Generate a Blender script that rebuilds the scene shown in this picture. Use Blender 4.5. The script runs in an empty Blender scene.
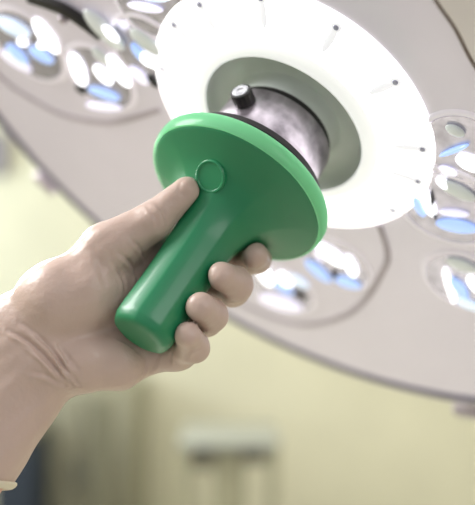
import bpy, bmesh, math, random
import numpy as np
from mathutils import Vector, Matrix
from mathutils.bvhtree import BVHTree
PI = math.pi
S = bpy.context.scene
COL = S.collection
random.seed(4)

# ------------------------------------------------------------------ camera, light, exposure
CAM = Vector((0, 0, 1.55))
FPX = 800.0
cd = bpy.data.cameras.new('camera'); cam = bpy.data.objects.new('camera', cd); COL.objects.link(cam)
cam.location = CAM; cam.rotation_euler = (PI/2, 0, 0)
cd.sensor_fit = 'HORIZONTAL'; cd.sensor_width = 36; cd.lens = 36*FPX/475
cd.clip_start = 0.02
cd.dof.use_dof = True; cd.dof.focus_distance = 0.515; cd.dof.aperture_fstop = 3.1
S.camera = cam
S.view_settings.view_transform = 'Standard'; S.view_settings.look = 'None'
S.view_settings.gamma = 1; S.view_settings.use_curve_mapping = False
S.view_settings.exposure = 0.0

w = bpy.data.worlds.new('world'); S.world = w; w.use_nodes = True
bg = w.node_tree.nodes['Background']; bg.inputs[0].default_value = (1.0, 0.985, 0.95, 1); bg.inputs[1].default_value = 0.62
_tc = w.node_tree.nodes.new('ShaderNodeTexCoord'); _sp = w.node_tree.nodes.new('ShaderNodeSeparateXYZ'); _rm = w.node_tree.nodes.new('ShaderNodeValToRGB')
_rm.color_ramp.elements[0].position = 0.0; _rm.color_ramp.elements[0].color = (.20, .19, .18, 1)
_rm.color_ramp.elements[1].position = .72; _rm.color_ramp.elements[1].color = (1, .985, .96, 1)
_mr = w.node_tree.nodes.new('ShaderNodeMapRange'); _mr.inputs['From Min'].default_value = -1; _mr.inputs['From Max'].default_value = 1
for _a, _b in ((_tc.outputs['Generated'], _sp.inputs[0]), (_sp.outputs['Z'], _mr.inputs['Value']), (_mr.outputs[0], _rm.inputs[0]), (_rm.outputs[0], bg.inputs[0])): w.node_tree.links.new(_a, _b)

def area(name, loc, aim, size, power, color=(1, 1, 1), sy=None):
    l = bpy.data.lights.new(name, 'AREA'); l.energy = power; l.color = color; l.size = size
    if sy: l.shape = 'RECTANGLE'; l.size_y = sy
    o = bpy.data.objects.new(name, l); COL.objects.link(o); o.location = loc
    o.rotation_euler = (Vector(aim)-Vector(loc)).to_track_quat('-Z', 'Y').to_euler(); return o
area('ceiling_panel_light', (-1.5, 0.7, 2.7), (-0.1, 0.55, 1.5), 0.9, 54, (1, .98, .96))
area('wall_fill_light', (-2.3, 2.9, 1.8), (-0.9, 4.2, 1.85), 1.0, 35, (.84, .93, 1))  # added lamp to brighten the back wall at left; there is no window
area('hand_rim_light', (-1.25, 2.4, 2.1), (-.14, .52, 1.45), 0.7, 95, (1, .99, .97))  # added backlight for the bright edge along hand and forearm; no window there
area('ceiling_panel_light_back', (1.0, 2.6, 2.75), (0.6, 3.6, 0.5), 1.0, 40, (1, .97, .9))
area('ceiling_panel_light_side', (1.3, -0.9, 2.6), (0.1, 0.6, 1.6), 1.2, 16, (1, .97, .97))

# ------------------------------------------------------------------ helpers
def at(x, y, Y):
    """world point seen at pixel x, y when it lies Y metres in front of the camera"""
    return Vector(((x-237.5)/FPX*Y, Y, 1.55-(y-252.5)/FPX*Y))

def mat(name, col, rough=.5, metal=0, noise=0, nscale=30, bump=0, bscale=200, sss=0, emit=None, estr=0, coat=0, spec=.5, trans=0):
    m = bpy.data.materials.new(name); m.use_nodes = True; nt = m.node_tree; n = nt.nodes; L = nt.links
    b = n['Principled BSDF']; b.inputs['Base Color'].default_value = (*col, 1)
    b.inputs['Roughness'].default_value = rough; b.inputs['Metallic'].default_value = metal
    b.inputs['Specular IOR Level'].default_value = spec
    if coat: b.inputs['Coat Weight'].default_value = coat; b.inputs['Coat Roughness'].default_value = .12
    if trans: b.inputs['Transmission Weight'].default_value = trans
    if sss:
        b.inputs['Subsurface Weight'].default_value = sss; b.inputs['Subsurface Radius'].default_value = (.006, .003, .002)
        b.inputs['Subsurface Scale'].default_value = 1
    if emit: b.inputs['Emission Color'].default_value = (*emit, 1); b.inputs['Emission Strength'].default_value = estr
    tc = n.new('ShaderNodeTexCoord')
    if noise:
        t = n.new('ShaderNodeTexNoise'); t.inputs['Scale'].default_value = nscale; t.inputs['Detail'].default_value = 4
        L.new(tc.outputs['Object'], t.inputs['Vector'])
        r = n.new('ShaderNodeValToRGB')
        r.color_ramp.elements[0].position = .3; r.color_ramp.elements[1].position = .7
        r.color_ramp.elements[0].color = (*[max(0, c*(1-noise)) for c in col], 1)
        r.color_ramp.elements[1].color = (*[min(1, c*(1+noise)) for c in col], 1)
        L.new(t.outputs['Fac'], r.inputs['Fac']); L.new(r.outputs['Color'], b.inputs['Base Color'])
    if bump:
        t = n.new('ShaderNodeTexNoise'); t.inputs['Scale'].default_value = bscale; t.inputs['Detail'].default_value = 3
        L.new(tc.outputs['Object'], t.inputs['Vector'])
        u = n.new('ShaderNodeBump'); u.inputs['Strength'].default_value = bump; u.inputs['Distance'].default_value = .002
        L.new(t.outputs['Fac'], u.inputs['Height']); L.new(u.outputs['Normal'], b.inputs['Normal'])
    return m

def obj(name, bm, m, parent=None, smooth=True, mats=None):
    me = bpy.data.meshes.new(name); bm.normal_update(); bm.to_mesh(me); bm.free()
    o = bpy.data.objects.new(name, me); COL.objects.link(o)
    me.materials.append(m)
    if smooth:
        for p in me.polygons: p.use_smooth = True
        me.set_sharp_from_angle(angle=math.radians(38))
    if parent: o.parent = parent
    return o
def tag(o, label=None, cat=None, group=None, kind=None):
    if label: o['label'] = label
    if cat: o['category'] = cat
    if group: o['group'] = group
    if kind: o['kind'] = kind
    return o
def struct(name, bm, m): return tag(obj(name, bm, m, smooth=False), kind='structure')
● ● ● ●
_The request_
Write out nothing but the lines from the start of the data through the line with "random.seed(4)". Leave out the pictures.

_Exercise output_
Generate a Blender script that rebuilds the scene shown in this picture. Use Blender 4.5. The script runs in an empty Blender scene.
import bpy, bmesh, math, random
import numpy as np
from mathutils import Vector, Matrix
from mathutils.bvhtree import BVHTree
PI = math.pi
S = bpy.context.scene
COL = S.collection
random.seed(4)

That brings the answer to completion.